The Timeline

With the timeline, you can add special effects and image processing filters to an animation or sequence of frames, and even animate their parameters via keyframes.

A keyframe means that all the values for the frames inbetween keyframes will be extrapolated for you. Keyframes show up as a yellow handle (it almost looks like a key) on the top of the interactive part of the timeline.

You can save one level of undos, so you can restore your changes if you decide you don't like them. To do this, be sure the “Save undo” checkbox is checked before you apply any filters.

The timeline has a few useful buttons, such as being able to play the animation directly from the timeline. You can zoom in and out on your keyframes for better precision, and you can copy and paste keyframes.


This is the area that represents the frames in your animation.  It looks pretty blank if you have no animation loaded.



You can create an animation by loading one, or initializing from the animation menu.  Once an animation is created, you will see sections in this area that represent the frames of your animation.

Use the orange bar to scrub through your animation, or you can use the play and stop buttons to view your animation.

Use this “Filters” drop-down list to select the filter you want to apply to your frames.  The list is categorized into sections to make the filters easier to find.  They are organized in the same way that filters are organized in the main program.

Under the Adjust section, you will find the Color adjustment filter...

The controls for this filter will appear to the right.  They will be different for each tool.

Once a keyframe is created, it's not fixed in stone. You can move keyframes around on the timeline by clicking and dragging them.
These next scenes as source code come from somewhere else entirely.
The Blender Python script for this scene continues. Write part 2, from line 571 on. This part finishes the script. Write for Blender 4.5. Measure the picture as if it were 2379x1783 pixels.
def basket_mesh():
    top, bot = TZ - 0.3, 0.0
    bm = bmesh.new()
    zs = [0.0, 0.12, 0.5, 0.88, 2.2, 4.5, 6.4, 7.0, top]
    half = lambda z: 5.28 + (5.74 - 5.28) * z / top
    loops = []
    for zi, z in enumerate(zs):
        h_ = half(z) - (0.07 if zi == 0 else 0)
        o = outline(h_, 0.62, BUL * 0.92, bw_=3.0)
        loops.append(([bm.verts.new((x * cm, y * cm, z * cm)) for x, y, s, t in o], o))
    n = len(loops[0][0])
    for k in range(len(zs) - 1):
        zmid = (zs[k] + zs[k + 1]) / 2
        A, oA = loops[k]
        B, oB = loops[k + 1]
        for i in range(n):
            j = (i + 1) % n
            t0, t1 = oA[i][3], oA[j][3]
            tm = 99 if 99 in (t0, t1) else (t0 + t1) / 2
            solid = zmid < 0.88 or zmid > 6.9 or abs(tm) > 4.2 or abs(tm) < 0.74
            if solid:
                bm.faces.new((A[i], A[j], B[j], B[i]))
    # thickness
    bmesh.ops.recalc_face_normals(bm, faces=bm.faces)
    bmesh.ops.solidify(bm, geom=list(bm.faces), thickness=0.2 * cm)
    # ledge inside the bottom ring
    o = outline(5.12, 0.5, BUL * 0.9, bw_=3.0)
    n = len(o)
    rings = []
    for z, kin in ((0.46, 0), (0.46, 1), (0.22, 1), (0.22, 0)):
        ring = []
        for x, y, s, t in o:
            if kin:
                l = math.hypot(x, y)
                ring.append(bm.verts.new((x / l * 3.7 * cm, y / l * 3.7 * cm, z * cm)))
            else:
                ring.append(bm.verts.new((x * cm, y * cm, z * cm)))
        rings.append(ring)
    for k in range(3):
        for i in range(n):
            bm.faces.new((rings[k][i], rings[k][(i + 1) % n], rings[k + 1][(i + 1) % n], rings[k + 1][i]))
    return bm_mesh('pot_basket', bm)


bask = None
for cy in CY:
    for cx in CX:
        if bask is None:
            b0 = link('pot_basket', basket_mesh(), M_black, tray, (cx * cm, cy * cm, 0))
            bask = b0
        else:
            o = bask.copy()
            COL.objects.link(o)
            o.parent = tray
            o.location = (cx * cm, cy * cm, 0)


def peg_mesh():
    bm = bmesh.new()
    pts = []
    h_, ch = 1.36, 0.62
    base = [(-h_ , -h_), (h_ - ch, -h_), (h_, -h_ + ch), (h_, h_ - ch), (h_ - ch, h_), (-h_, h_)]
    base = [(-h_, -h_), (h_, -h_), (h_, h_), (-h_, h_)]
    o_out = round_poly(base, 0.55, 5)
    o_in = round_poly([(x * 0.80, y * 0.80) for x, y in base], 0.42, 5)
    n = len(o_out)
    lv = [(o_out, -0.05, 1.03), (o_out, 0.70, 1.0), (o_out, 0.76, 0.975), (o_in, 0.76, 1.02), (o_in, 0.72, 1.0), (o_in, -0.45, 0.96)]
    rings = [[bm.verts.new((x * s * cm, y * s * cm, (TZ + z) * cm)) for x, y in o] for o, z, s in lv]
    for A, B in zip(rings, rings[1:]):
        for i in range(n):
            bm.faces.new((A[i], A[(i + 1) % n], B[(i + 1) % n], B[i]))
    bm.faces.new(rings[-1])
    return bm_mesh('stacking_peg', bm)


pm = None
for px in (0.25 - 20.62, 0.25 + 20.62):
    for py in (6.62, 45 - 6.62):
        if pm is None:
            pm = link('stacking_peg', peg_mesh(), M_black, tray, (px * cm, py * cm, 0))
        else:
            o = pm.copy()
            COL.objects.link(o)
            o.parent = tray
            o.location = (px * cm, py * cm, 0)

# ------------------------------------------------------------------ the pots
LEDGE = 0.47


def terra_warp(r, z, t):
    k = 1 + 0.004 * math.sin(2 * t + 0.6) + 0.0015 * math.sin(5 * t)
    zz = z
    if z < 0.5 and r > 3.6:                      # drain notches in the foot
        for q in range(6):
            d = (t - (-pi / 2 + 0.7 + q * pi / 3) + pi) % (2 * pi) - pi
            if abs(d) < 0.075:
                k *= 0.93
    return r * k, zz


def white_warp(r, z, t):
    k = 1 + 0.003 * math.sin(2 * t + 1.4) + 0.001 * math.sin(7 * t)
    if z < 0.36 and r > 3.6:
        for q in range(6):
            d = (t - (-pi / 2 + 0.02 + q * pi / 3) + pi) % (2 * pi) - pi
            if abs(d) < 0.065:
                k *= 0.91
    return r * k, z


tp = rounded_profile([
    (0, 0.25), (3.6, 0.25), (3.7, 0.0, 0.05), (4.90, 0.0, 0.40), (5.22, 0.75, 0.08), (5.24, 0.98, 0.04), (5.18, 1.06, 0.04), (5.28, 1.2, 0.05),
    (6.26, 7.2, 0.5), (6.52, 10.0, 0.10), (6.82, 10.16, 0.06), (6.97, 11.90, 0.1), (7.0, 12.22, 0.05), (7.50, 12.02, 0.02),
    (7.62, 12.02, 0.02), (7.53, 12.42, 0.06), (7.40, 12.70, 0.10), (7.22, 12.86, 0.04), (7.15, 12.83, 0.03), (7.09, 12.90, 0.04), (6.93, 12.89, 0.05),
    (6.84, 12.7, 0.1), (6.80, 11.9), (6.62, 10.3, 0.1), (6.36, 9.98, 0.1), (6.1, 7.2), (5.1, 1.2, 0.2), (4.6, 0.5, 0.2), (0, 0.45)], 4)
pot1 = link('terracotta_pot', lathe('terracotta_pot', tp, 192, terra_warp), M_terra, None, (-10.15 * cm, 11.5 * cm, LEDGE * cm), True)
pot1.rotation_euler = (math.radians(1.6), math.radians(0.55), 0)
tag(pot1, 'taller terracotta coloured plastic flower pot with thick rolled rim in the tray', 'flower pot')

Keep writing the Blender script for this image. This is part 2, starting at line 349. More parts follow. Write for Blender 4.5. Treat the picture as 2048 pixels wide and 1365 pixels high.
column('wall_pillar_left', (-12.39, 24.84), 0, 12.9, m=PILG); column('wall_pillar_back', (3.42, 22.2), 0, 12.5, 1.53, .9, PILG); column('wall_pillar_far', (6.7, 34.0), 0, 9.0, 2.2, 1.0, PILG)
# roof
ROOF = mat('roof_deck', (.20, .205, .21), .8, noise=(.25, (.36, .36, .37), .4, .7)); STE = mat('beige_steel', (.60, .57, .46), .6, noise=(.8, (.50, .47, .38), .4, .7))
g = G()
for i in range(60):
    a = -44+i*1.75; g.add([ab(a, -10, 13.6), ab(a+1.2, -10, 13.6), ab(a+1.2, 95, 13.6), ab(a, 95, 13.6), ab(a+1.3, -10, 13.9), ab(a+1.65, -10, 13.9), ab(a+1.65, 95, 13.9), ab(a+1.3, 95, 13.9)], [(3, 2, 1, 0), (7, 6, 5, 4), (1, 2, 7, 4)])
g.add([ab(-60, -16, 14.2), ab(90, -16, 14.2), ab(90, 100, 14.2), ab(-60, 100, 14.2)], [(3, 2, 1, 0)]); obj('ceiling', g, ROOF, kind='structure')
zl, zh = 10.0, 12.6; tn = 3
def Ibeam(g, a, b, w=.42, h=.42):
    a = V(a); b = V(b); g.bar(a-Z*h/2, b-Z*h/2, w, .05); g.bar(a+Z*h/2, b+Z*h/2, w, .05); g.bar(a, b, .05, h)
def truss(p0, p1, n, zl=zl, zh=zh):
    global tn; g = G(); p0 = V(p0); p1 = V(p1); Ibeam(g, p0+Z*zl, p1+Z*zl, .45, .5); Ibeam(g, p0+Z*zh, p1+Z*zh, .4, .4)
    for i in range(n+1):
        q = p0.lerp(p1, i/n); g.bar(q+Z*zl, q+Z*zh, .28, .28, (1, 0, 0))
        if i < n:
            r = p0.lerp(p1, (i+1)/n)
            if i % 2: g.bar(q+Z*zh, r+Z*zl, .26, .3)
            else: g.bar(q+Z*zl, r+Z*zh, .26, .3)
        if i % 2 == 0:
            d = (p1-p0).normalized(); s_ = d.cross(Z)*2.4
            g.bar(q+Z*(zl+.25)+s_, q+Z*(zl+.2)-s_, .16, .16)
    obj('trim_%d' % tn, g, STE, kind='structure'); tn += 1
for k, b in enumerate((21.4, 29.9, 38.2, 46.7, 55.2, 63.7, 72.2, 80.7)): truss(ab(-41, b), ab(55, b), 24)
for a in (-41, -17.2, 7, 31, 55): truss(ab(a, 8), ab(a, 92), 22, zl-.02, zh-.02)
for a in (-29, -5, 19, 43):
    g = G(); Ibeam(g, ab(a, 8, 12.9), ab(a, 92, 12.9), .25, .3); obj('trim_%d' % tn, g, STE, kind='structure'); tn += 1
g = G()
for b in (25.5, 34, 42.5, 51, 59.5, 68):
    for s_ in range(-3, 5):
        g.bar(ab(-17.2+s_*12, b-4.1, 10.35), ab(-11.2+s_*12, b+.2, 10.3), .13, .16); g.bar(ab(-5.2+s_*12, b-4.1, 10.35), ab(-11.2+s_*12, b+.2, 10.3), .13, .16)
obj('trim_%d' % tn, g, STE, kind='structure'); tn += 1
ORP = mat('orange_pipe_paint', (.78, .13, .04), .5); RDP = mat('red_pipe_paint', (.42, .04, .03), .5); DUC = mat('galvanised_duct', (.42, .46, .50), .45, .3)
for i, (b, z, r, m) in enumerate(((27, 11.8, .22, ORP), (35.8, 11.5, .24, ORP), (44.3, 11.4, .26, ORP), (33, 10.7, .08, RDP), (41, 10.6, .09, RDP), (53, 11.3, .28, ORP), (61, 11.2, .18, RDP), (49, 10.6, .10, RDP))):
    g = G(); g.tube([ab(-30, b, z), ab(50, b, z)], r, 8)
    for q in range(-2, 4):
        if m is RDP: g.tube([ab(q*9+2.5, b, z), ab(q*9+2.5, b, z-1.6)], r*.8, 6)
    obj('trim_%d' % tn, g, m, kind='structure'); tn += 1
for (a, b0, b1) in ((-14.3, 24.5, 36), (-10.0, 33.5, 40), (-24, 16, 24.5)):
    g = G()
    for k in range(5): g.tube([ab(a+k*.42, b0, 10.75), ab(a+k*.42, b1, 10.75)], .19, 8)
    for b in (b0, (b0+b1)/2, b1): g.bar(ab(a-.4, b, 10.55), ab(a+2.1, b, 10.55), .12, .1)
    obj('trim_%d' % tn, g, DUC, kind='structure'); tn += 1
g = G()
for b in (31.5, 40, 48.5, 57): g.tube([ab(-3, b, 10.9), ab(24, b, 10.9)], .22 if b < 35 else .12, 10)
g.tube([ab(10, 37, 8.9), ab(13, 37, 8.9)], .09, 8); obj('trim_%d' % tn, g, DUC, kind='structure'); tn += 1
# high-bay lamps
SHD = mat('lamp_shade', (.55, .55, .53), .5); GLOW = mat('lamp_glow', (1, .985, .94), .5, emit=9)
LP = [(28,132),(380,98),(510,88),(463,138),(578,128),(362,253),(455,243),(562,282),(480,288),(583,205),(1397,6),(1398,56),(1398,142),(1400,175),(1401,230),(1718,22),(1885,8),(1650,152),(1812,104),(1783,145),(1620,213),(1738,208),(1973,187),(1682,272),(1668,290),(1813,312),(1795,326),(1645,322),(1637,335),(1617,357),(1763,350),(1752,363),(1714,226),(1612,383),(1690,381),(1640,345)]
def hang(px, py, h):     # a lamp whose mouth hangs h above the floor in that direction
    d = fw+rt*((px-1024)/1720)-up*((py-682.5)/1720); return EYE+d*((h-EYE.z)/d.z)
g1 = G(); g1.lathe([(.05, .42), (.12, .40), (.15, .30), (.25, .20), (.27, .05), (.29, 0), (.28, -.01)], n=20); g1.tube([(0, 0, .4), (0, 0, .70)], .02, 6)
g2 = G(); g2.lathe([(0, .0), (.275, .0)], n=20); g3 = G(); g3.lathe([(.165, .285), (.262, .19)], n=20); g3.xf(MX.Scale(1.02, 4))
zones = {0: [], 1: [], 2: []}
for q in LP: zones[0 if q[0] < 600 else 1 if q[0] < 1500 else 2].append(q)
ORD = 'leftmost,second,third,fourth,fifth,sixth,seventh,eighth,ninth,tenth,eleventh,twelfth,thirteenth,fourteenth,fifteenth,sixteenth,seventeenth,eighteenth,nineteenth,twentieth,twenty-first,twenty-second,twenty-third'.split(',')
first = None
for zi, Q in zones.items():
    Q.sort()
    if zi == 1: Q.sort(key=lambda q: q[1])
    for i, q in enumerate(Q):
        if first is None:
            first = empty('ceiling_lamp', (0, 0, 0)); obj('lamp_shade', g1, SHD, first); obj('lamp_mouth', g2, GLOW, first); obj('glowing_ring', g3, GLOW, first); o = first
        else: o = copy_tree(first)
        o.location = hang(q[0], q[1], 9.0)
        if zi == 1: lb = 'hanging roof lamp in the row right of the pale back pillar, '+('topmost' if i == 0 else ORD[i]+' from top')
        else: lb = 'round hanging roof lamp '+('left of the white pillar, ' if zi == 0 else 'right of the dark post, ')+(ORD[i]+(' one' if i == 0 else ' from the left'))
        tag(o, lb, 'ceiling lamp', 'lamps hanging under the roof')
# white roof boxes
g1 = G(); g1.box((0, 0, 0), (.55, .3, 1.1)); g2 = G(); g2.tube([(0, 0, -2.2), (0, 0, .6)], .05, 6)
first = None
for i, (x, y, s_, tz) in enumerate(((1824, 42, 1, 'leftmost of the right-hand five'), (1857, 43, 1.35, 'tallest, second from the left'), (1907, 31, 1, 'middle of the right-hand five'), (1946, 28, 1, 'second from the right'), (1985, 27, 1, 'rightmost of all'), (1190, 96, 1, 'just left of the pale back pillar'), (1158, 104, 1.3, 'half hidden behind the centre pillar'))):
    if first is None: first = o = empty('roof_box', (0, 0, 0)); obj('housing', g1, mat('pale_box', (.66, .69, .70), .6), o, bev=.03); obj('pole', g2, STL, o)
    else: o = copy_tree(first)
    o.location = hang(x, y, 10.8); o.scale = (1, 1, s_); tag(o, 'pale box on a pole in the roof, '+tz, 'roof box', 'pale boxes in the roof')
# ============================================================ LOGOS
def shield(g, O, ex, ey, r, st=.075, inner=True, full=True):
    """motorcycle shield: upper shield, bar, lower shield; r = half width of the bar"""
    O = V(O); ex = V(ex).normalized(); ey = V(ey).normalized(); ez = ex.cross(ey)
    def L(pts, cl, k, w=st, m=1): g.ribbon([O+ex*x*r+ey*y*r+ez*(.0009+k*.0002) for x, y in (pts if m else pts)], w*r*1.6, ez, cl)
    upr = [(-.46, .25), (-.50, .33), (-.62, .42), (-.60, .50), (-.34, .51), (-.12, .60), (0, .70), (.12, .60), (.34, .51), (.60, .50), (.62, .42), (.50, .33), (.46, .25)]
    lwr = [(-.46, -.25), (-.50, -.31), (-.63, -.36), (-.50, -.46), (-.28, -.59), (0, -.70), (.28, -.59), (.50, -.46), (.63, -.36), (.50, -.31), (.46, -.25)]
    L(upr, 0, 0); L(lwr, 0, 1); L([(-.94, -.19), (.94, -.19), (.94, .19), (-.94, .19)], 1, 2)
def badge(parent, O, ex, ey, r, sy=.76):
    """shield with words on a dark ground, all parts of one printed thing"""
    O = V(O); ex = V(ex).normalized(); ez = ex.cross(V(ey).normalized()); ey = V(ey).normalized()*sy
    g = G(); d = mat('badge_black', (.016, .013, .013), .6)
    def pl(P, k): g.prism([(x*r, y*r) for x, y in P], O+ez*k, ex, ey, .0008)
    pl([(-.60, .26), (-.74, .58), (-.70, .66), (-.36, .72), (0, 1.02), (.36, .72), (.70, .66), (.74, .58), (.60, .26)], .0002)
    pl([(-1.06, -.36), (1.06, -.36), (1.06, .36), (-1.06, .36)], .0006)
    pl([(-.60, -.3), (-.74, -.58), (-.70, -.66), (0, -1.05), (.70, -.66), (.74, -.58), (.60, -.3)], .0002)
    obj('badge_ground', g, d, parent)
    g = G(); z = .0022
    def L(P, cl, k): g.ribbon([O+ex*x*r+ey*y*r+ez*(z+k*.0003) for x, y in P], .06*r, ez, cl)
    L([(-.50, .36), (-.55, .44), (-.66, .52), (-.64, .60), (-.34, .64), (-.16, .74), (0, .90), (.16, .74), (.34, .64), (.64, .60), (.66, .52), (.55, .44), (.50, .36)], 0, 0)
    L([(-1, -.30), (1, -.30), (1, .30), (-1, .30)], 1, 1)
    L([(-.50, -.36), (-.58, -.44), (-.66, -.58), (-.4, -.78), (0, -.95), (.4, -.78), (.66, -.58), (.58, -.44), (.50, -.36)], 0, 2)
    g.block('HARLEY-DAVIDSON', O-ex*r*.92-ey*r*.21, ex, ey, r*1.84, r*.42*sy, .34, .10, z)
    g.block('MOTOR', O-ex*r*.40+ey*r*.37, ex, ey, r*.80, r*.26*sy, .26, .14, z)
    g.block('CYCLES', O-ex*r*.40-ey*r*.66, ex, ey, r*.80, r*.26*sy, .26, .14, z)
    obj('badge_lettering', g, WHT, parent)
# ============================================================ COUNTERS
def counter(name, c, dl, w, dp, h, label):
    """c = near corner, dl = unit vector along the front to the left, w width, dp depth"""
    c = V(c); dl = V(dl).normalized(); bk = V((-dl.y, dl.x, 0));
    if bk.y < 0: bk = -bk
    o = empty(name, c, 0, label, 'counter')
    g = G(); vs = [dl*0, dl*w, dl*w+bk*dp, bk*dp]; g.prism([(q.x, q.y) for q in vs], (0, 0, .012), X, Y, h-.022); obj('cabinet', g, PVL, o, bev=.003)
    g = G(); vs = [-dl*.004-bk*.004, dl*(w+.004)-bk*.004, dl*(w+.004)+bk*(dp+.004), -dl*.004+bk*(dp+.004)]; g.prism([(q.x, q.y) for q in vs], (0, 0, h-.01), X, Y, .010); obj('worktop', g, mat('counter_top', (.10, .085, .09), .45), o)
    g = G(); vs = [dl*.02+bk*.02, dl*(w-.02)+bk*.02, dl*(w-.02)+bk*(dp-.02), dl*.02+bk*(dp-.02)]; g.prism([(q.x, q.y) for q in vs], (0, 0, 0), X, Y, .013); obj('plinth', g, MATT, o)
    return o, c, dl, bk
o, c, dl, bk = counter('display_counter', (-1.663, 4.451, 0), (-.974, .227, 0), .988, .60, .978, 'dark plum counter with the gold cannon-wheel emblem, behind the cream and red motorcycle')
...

Just a few Uses of the Timeline.

At a basic level, the Timeline can be used to simulate different types of lenses or medias, such as this black and white film look.  It was achieved by converting the frames to grayscale, then adding a slight sepia color tone, and adding film grain.

Here, a soft and dreamy effect is created with the light diffusion filter.  Love scenes and anime make heavy use of light diffusion.

There are a number of other ready to use filters that simulate the type of  filter you can put over a camera lens.  Here, the sunset filters makes your images look as if they were shot late in the day.

You can even simulate the elements, like this rain created by cranking up the values on the snowfall filter.



The Timeline can also be used to create traditional filmic effects like fade-ins and outs by keyframing the value from 0 to full value.


Panning and zooming is possible in a video by using the transform filter.  This can be used to simulate a zoom lens.  Beware that zooming in can make your images blurry.


The Alpha channel can be used freely with the timeline to limit the effects to a portion of the image.  Here, the linear alpha fader was used to fade out the alpha toward the bottom of this image.  A 'Map to gradient' filter was them applied to give a blistering hot look to the sky.

The swap image can also be used for a lot of interesting things.  Here, it was used to create a simple vignette.